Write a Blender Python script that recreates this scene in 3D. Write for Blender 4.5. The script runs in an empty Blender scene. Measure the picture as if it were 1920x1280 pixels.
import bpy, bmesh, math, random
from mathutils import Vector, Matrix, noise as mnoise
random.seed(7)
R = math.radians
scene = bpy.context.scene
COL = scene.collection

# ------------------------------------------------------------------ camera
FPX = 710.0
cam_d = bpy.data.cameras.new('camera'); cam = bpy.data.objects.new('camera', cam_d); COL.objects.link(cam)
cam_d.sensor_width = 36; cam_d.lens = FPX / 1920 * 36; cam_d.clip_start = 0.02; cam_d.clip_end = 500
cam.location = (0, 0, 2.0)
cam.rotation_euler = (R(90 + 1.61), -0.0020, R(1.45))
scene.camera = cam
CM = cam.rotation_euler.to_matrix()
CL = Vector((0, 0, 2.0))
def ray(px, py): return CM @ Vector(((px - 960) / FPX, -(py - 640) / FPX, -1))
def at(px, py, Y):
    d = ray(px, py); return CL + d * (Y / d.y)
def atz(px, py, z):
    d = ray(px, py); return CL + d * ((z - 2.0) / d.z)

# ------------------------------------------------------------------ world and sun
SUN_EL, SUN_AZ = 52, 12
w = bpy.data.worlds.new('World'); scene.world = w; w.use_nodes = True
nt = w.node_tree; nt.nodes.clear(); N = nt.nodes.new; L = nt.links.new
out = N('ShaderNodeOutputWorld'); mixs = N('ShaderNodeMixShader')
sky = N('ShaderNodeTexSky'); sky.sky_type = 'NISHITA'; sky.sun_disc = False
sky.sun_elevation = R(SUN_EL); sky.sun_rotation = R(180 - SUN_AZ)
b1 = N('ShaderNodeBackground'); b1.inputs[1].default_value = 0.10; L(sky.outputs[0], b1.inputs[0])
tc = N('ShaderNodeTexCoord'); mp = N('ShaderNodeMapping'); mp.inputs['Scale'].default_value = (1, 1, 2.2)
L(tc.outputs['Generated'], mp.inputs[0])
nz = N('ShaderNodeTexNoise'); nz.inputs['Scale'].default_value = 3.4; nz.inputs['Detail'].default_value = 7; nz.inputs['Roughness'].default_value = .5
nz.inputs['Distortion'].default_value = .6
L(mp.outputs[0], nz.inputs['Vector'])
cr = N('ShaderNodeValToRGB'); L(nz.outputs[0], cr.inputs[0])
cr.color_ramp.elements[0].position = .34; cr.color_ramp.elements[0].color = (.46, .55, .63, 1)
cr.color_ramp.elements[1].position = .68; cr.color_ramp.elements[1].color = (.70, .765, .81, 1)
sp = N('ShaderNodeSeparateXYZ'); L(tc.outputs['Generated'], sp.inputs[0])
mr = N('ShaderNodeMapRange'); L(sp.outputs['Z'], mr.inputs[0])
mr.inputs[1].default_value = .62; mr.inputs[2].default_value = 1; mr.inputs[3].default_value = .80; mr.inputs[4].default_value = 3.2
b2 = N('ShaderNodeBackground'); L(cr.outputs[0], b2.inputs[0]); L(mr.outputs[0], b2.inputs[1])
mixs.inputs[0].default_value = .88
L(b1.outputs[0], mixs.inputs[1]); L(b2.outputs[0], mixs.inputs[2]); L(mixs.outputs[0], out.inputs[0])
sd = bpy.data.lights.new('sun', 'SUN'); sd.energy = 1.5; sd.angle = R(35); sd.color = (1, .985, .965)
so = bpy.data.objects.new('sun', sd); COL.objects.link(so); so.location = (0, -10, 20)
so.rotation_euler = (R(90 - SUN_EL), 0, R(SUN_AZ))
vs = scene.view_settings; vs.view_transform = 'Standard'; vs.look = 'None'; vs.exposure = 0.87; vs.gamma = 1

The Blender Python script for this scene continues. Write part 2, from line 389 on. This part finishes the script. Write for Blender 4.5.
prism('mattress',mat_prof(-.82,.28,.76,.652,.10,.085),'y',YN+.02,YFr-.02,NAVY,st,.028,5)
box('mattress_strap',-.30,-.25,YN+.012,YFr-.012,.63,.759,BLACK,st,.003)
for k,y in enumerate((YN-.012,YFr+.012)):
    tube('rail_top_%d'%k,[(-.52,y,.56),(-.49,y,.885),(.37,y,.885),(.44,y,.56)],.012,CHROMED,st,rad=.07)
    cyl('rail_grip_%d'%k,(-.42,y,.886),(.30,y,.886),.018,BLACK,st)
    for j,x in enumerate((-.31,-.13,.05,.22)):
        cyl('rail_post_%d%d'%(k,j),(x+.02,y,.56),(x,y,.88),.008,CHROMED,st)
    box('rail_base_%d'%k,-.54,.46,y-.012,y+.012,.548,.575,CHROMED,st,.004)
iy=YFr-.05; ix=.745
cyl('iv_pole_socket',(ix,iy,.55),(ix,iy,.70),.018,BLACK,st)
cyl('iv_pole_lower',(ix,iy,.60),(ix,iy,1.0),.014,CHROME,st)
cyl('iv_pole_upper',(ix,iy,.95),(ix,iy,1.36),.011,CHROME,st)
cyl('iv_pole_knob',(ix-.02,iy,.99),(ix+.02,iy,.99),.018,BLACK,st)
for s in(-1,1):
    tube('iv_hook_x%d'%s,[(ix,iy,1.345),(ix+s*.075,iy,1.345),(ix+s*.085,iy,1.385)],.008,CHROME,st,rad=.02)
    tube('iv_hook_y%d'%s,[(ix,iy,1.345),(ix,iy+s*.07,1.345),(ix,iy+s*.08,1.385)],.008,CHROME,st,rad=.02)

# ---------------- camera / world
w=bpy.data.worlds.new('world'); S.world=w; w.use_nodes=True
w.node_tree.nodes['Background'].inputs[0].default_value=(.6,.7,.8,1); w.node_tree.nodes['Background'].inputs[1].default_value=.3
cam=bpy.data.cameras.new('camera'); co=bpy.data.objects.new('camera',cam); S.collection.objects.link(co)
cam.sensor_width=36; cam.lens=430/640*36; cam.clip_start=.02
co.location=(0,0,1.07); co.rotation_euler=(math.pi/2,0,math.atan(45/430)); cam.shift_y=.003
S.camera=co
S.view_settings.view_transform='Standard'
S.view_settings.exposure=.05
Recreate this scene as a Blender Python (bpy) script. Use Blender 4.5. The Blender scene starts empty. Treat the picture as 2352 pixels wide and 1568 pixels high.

> Task requirements
Repeat the material above exactly.

> Exercise response
Write a Blender Python script that recreates this scene in 3D. Write for Blender 4.5. The script runs in an empty Blender scene. Measure the picture as if it were 1920x1280 pixels.
import bpy, bmesh, math, random
from mathutils import Vector, Matrix, noise as mnoise
random.seed(7)
R = math.radians
scene = bpy.context.scene
COL = scene.collection

# ------------------------------------------------------------------ camera
FPX = 710.0
cam_d = bpy.data.cameras.new('camera'); cam = bpy.data.objects.new('camera', cam_d); COL.objects.link(cam)
cam_d.sensor_width = 36; cam_d.lens = FPX / 1920 * 36; cam_d.clip_start = 0.02; cam_d.clip_end = 500
cam.location = (0, 0, 2.0)
cam.rotation_euler = (R(90 + 1.61), -0.0020, R(1.45))
scene.camera = cam
CM = cam.rotation_euler.to_matrix()
CL = Vector((0, 0, 2.0))
def ray(px, py): return CM @ Vector(((px - 960) / FPX, -(py - 640) / FPX, -1))
def at(px, py, Y):
    d = ray(px, py); return CL + d * (Y / d.y)
def atz(px, py, z):
    d = ray(px, py); return CL + d * ((z - 2.0) / d.z)

# ------------------------------------------------------------------ world and sun
SUN_EL, SUN_AZ = 52, 12
w = bpy.data.worlds.new('World'); scene.world = w; w.use_nodes = True
nt = w.node_tree; nt.nodes.clear(); N = nt.nodes.new; L = nt.links.new
out = N('ShaderNodeOutputWorld'); mixs = N('ShaderNodeMixShader')
sky = N('ShaderNodeTexSky'); sky.sky_type = 'NISHITA'; sky.sun_disc = False
sky.sun_elevation = R(SUN_EL); sky.sun_rotation = R(180 - SUN_AZ)
b1 = N('ShaderNodeBackground'); b1.inputs[1].default_value = 0.10; L(sky.outputs[0], b1.inputs[0])
tc = N('ShaderNodeTexCoord'); mp = N('ShaderNodeMapping'); mp.inputs['Scale'].default_value = (1, 1, 2.2)
L(tc.outputs['Generated'], mp.inputs[0])
nz = N('ShaderNodeTexNoise'); nz.inputs['Scale'].default_value = 3.4; nz.inputs['Detail'].default_value = 7; nz.inputs['Roughness'].default_value = .5
nz.inputs['Distortion'].default_value = .6
L(mp.outputs[0], nz.inputs['Vector'])
cr = N('ShaderNodeValToRGB'); L(nz.outputs[0], cr.inputs[0])
cr.color_ramp.elements[0].position = .34; cr.color_ramp.elements[0].color = (.46, .55, .63, 1)
cr.color_ramp.elements[1].position = .68; cr.color_ramp.elements[1].color = (.70, .765, .81, 1)
sp = N('ShaderNodeSeparateXYZ'); L(tc.outputs['Generated'], sp.inputs[0])
mr = N('ShaderNodeMapRange'); L(sp.outputs['Z'], mr.inputs[0])
mr.inputs[1].default_value = .62; mr.inputs[2].default_value = 1; mr.inputs[3].default_value = .80; mr.inputs[4].default_value = 3.2
b2 = N('ShaderNodeBackground'); L(cr.outputs[0], b2.inputs[0]); L(mr.outputs[0], b2.inputs[1])
mixs.inputs[0].default_value = .88
L(b1.outputs[0], mixs.inputs[1]); L(b2.outputs[0], mixs.inputs[2]); L(mixs.outputs[0], out.inputs[0])
sd = bpy.data.lights.new('sun', 'SUN'); sd.energy = 1.5; sd.angle = R(35); sd.color = (1, .985, .965)
so = bpy.data.objects.new('sun', sd); COL.objects.link(so); so.location = (0, -10, 20)
so.rotation_euler = (R(90 - SUN_EL), 0, R(SUN_AZ))
vs = scene.view_settings; vs.view_transform = 'Standard'; vs.look = 'None'; vs.exposure = 0.87; vs.gamma = 1

The Blender Python script for this scene continues. Write part 2, from line 389 on. This part finishes the script. Write for Blender 4.5.
prism('mattress',mat_prof(-.82,.28,.76,.652,.10,.085),'y',YN+.02,YFr-.02,NAVY,st,.028,5)
box('mattress_strap',-.30,-.25,YN+.012,YFr-.012,.63,.759,BLACK,st,.003)
for k,y in enumerate((YN-.012,YFr+.012)):
    tube('rail_top_%d'%k,[(-.52,y,.56),(-.49,y,.885),(.37,y,.885),(.44,y,.56)],.012,CHROMED,st,rad=.07)
    cyl('rail_grip_%d'%k,(-.42,y,.886),(.30,y,.886),.018,BLACK,st)
    for j,x in enumerate((-.31,-.13,.05,.22)):
        cyl('rail_post_%d%d'%(k,j),(x+.02,y,.56),(x,y,.88),.008,CHROMED,st)
    box('rail_base_%d'%k,-.54,.46,y-.012,y+.012,.548,.575,CHROMED,st,.004)
iy=YFr-.05; ix=.745
cyl('iv_pole_socket',(ix,iy,.55),(ix,iy,.70),.018,BLACK,st)
cyl('iv_pole_lower',(ix,iy,.60),(ix,iy,1.0),.014,CHROME,st)
cyl('iv_pole_upper',(ix,iy,.95),(ix,iy,1.36),.011,CHROME,st)
cyl('iv_pole_knob',(ix-.02,iy,.99),(ix+.02,iy,.99),.018,BLACK,st)
for s in(-1,1):
    tube('iv_hook_x%d'%s,[(ix,iy,1.345),(ix+s*.075,iy,1.345),(ix+s*.085,iy,1.385)],.008,CHROME,st,rad=.02)
    tube('iv_hook_y%d'%s,[(ix,iy,1.345),(ix,iy+s*.07,1.345),(ix,iy+s*.08,1.385)],.008,CHROME,st,rad=.02)

# ---------------- camera / world
w=bpy.data.worlds.new('world'); S.world=w; w.use_nodes=True
w.node_tree.nodes['Background'].inputs[0].default_value=(.6,.7,.8,1); w.node_tree.nodes['Background'].inputs[1].default_value=.3
cam=bpy.data.cameras.new('camera'); co=bpy.data.objects.new('camera',cam); S.collection.objects.link(co)
cam.sensor_width=36; cam.lens=430/640*36; cam.clip_start=.02
co.location=(0,0,1.07); co.rotation_euler=(math.pi/2,0,math.atan(45/430)); cam.shift_y=.003
S.camera=co
S.view_settings.view_transform='Standard'
S.view_settings.exposure=.05
Recreate this scene as a Blender Python (bpy) script. Use Blender 4.5. The Blender scene starts empty. Treat the picture as 2352 pixels wide and 1568 pixels high.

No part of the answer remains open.